Mère d’une petite fille, elle n’est pas au bout de ses peines et n’échappe pas à la terreur stalinienne des années 1950. Accusée de trotskisme et de sionisme en 1952, elle est encore arrêtée et passe 15 mois en détention préventive. Après sa sortie de la prison, elle se retrouve en marge de la société et ne sera réhabilitée qu’en 1964. Et la situation se répétera encore après l’occupation de la Tchécoslovaquie par l’armée soviétique pendant la période de « normalisation ». Interdite de publication à cause de ses opinions libérales, elle gagne sa vie en traduisant des textes sous un faux nom, mais ne se laisse pas dompter et ne renonce pas à sa vocation littéraire. Ce n’est qu’à partir de 1983 qu’on lui permet de publier ses livres en Allemagne de l’Est mais les lecteurs tchèques n’auront la possibilité de la connaître qu’après la chute du communisme en 1989. Prague, sa ville éprouvée par les vicissitudes de l’histoire et toujours renaissante à la vie nouvelle, devient le grand sujet de son œuvre :

« D'abord, c'est ma ville natale et puis, objectivement, c'est une ville très belle aussi.
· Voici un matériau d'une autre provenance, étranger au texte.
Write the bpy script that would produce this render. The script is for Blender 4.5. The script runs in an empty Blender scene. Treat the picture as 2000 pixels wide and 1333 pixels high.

C'est la ville où j'ai grandi, où j'avais toute ma famille que j'ai complètement perdue pendant la guerre dans l'holocauste. J'y avais aussi beaucoup d'amis qui ne sont plus. C'est la ville que je connais, où je me trouve vraiment chez moi. Elle a eu aussi la chance, pendant la dernière guerre mondiale, de ne pas être bombardée; donc la ville est toujours là et je sens sa continuité. J'ai été dans beaucoup d'autres villes qui sont belles et très intéressantes aussi, mais Prague c'est une ville que je connais et j'ai l'impression qu'elle me connaît aussi. Je dis souvent que c'est une petite grande ville, il y a une certaine intimité. A Prague, on peut encore marcher à pied.»

Le bonheur d’écrire

Lenka Reinerová,  photo: David Vaughan
Vers la fin de sa longue vie, Lenka Reinerová peut finalement cueillir les fruits de son travail littéraire. Ses contes, ses essais, ses recueils de souvenirs paraissent en allemand, en tchèque et même en français. Sa vie est un grand roman où elle trouve une inspiration inépuisable pour ses livres. Pratiquement tous ses écrits sont basés sur son vécu et avec le temps elle devient un des derniers témoins des époques révolues dont notamment la période du foisonnement culturel pragois de l’entre-deux- guerres, de la coexistence fructueuse des cultures tchèque, allemande et juive. Couverte d’honneurs, lauréate de plusieurs distinctions prestigieuses, dont la médaille Goethe, elle continue jusqu’à la fin à écrire en allemand, dans la langue de sa mère, donc dans sa langue maternelle. Malgré sa vie difficile, malgré la multitude d’épreuves qu’elle a subie, elle ne ressent pas d’amertume :

Photo: A/V
« Je pense que la nature a été gentille avec moi, généreuse peut-être, parce que mon attitude vis-à-vis de la vie est tout à fait positive. Je suis reconnaissante pour chaque jour et je suis même capable de me réjouir de chaque jour. Mais ce n'est pas tous les jours qu'il vous arrive quelque chose de bon ; peut-être une tout petite chose quand même. Je suis capable de me réjouir de petites choses, et les petites choses, il y en a toujours. Le grand bonheur, c'est rare. Cela arrive aussi, mais c'est rare. Comme je l'ai déjà dit, c'est ma nature, mes gènes qui me donnent cette possibilité. Naturellement, quand j'écris, quand je suis capable d'écrire, oui, c'est un certain bonheur, parce que c'est un monde à moi, c'est « mon » monde quand je suis en train d'écrire. Après, quand on a un livre, c'est très bien, on est très content. Mais les moments d’écriture, ce sont les moments où l'on sent le bonheur, je pense.»